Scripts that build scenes

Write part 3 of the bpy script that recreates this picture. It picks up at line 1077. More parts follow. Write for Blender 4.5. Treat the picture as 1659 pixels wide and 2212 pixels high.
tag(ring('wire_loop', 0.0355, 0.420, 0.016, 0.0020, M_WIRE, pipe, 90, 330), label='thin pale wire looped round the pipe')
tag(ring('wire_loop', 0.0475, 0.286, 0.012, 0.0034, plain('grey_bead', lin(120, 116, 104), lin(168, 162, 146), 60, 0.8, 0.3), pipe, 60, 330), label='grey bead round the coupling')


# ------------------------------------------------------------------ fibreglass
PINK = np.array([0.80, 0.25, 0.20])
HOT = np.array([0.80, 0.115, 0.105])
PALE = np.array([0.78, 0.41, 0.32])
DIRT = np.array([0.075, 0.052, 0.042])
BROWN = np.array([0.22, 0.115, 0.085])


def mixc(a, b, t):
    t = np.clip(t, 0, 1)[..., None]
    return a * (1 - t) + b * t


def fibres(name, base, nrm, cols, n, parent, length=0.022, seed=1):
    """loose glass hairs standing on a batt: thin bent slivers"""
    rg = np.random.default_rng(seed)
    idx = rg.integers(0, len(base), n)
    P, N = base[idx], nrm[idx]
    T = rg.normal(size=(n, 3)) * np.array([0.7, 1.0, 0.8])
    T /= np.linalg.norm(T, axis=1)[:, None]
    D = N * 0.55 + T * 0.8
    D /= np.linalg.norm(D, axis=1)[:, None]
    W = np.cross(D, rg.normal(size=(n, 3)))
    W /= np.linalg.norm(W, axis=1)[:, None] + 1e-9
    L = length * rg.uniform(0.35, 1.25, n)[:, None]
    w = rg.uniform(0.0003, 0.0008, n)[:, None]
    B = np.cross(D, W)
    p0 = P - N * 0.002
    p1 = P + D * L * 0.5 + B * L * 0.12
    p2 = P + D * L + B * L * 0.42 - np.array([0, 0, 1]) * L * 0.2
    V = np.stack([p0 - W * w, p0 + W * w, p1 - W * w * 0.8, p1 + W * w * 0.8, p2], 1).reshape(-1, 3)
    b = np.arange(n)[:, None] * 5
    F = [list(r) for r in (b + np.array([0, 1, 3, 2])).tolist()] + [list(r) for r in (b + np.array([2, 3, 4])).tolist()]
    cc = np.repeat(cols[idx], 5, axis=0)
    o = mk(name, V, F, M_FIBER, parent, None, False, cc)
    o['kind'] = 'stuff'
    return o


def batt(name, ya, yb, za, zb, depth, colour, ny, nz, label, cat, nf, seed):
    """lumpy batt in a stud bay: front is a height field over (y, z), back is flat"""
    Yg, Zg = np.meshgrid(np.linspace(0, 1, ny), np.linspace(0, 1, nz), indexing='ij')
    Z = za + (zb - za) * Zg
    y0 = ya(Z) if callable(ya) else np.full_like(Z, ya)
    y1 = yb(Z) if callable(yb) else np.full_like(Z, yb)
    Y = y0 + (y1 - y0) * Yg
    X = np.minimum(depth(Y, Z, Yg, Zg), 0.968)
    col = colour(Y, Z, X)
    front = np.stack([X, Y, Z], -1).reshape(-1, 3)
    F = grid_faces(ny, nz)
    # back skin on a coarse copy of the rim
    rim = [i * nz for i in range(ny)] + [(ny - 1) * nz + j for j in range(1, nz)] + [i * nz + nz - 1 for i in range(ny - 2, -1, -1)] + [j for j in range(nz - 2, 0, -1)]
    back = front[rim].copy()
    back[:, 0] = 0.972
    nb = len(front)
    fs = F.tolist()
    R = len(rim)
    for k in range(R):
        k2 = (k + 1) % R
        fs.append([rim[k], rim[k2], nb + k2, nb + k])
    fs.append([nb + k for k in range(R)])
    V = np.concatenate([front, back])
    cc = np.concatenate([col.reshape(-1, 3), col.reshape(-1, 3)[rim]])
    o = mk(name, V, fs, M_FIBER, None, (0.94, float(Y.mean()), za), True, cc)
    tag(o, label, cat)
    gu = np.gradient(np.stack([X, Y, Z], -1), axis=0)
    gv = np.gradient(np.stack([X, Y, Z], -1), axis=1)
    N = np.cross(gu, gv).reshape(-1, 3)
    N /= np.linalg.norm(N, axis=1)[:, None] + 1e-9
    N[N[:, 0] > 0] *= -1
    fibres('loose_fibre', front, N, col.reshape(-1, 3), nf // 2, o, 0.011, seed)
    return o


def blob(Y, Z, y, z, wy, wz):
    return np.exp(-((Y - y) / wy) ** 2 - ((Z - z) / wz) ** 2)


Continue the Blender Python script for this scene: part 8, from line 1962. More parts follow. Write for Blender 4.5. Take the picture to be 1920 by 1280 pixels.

* Stated goal *
Return the whole listing exactly, with every line included.

* Answer to this exercise *
Write part 3 of the bpy script that recreates this picture. It picks up at line 1077. More parts follow. Write for Blender 4.5. Treat the picture as 1659 pixels wide and 2212 pixels high.
tag(ring('wire_loop', 0.0355, 0.420, 0.016, 0.0020, M_WIRE, pipe, 90, 330), label='thin pale wire looped round the pipe')
tag(ring('wire_loop', 0.0475, 0.286, 0.012, 0.0034, plain('grey_bead', lin(120, 116, 104), lin(168, 162, 146), 60, 0.8, 0.3), pipe, 60, 330), label='grey bead round the coupling')


# ------------------------------------------------------------------ fibreglass
PINK = np.array([0.80, 0.25, 0.20])
HOT = np.array([0.80, 0.115, 0.105])
PALE = np.array([0.78, 0.41, 0.32])
DIRT = np.array([0.075, 0.052, 0.042])
BROWN = np.array([0.22, 0.115, 0.085])


def mixc(a, b, t):
    t = np.clip(t, 0, 1)[..., None]
    return a * (1 - t) + b * t


def fibres(name, base, nrm, cols, n, parent, length=0.022, seed=1):
    """loose glass hairs standing on a batt: thin bent slivers"""
    rg = np.random.default_rng(seed)
    idx = rg.integers(0, len(base), n)
    P, N = base[idx], nrm[idx]
    T = rg.normal(size=(n, 3)) * np.array([0.7, 1.0, 0.8])
    T /= np.linalg.norm(T, axis=1)[:, None]
    D = N * 0.55 + T * 0.8
    D /= np.linalg.norm(D, axis=1)[:, None]
    W = np.cross(D, rg.normal(size=(n, 3)))
    W /= np.linalg.norm(W, axis=1)[:, None] + 1e-9
    L = length * rg.uniform(0.35, 1.25, n)[:, None]
    w = rg.uniform(0.0003, 0.0008, n)[:, None]
    B = np.cross(D, W)
    p0 = P - N * 0.002
    p1 = P + D * L * 0.5 + B * L * 0.12
    p2 = P + D * L + B * L * 0.42 - np.array([0, 0, 1]) * L * 0.2
    V = np.stack([p0 - W * w, p0 + W * w, p1 - W * w * 0.8, p1 + W * w * 0.8, p2], 1).reshape(-1, 3)
    b = np.arange(n)[:, None] * 5
    F = [list(r) for r in (b + np.array([0, 1, 3, 2])).tolist()] + [list(r) for r in (b + np.array([2, 3, 4])).tolist()]
    cc = np.repeat(cols[idx], 5, axis=0)
    o = mk(name, V, F, M_FIBER, parent, None, False, cc)
    o['kind'] = 'stuff'
    return o


def batt(name, ya, yb, za, zb, depth, colour, ny, nz, label, cat, nf, seed):
    """lumpy batt in a stud bay: front is a height field over (y, z), back is flat"""
    Yg, Zg = np.meshgrid(np.linspace(0, 1, ny), np.linspace(0, 1, nz), indexing='ij')
    Z = za + (zb - za) * Zg
    y0 = ya(Z) if callable(ya) else np.full_like(Z, ya)
    y1 = yb(Z) if callable(yb) else np.full_like(Z, yb)
    Y = y0 + (y1 - y0) * Yg
    X = np.minimum(depth(Y, Z, Yg, Zg), 0.968)
    col = colour(Y, Z, X)
    front = np.stack([X, Y, Z], -1).reshape(-1, 3)
    F = grid_faces(ny, nz)
    # back skin on a coarse copy of the rim
    rim = [i * nz for i in range(ny)] + [(ny - 1) * nz + j for j in range(1, nz)] + [i * nz + nz - 1 for i in range(ny - 2, -1, -1)] + [j for j in range(nz - 2, 0, -1)]
    back = front[rim].copy()
    back[:, 0] = 0.972
    nb = len(front)
    fs = F.tolist()
    R = len(rim)
    for k in range(R):
        k2 = (k + 1) % R
        fs.append([rim[k], rim[k2], nb + k2, nb + k])
    fs.append([nb + k for k in range(R)])
    V = np.concatenate([front, back])
    cc = np.concatenate([col.reshape(-1, 3), col.reshape(-1, 3)[rim]])
    o = mk(name, V, fs, M_FIBER, None, (0.94, float(Y.mean()), za), True, cc)
    tag(o, label, cat)
    gu = np.gradient(np.stack([X, Y, Z], -1), axis=0)
    gv = np.gradient(np.stack([X, Y, Z], -1), axis=1)
    N = np.cross(gu, gv).reshape(-1, 3)
    N /= np.linalg.norm(N, axis=1)[:, None] + 1e-9
    N[N[:, 0] > 0] *= -1
    fibres('loose_fibre', front, N, col.reshape(-1, 3), nf // 2, o, 0.011, seed)
    return o


def blob(Y, Z, y, z, wy, wz):
    return np.exp(-((Y - y) / wy) ** 2 - ((Z - z) / wz) ** 2)


Continue the Blender Python script for this scene: part 8, from line 1962. More parts follow. Write for Blender 4.5. Take the picture to be 1920 by 1280 pixels.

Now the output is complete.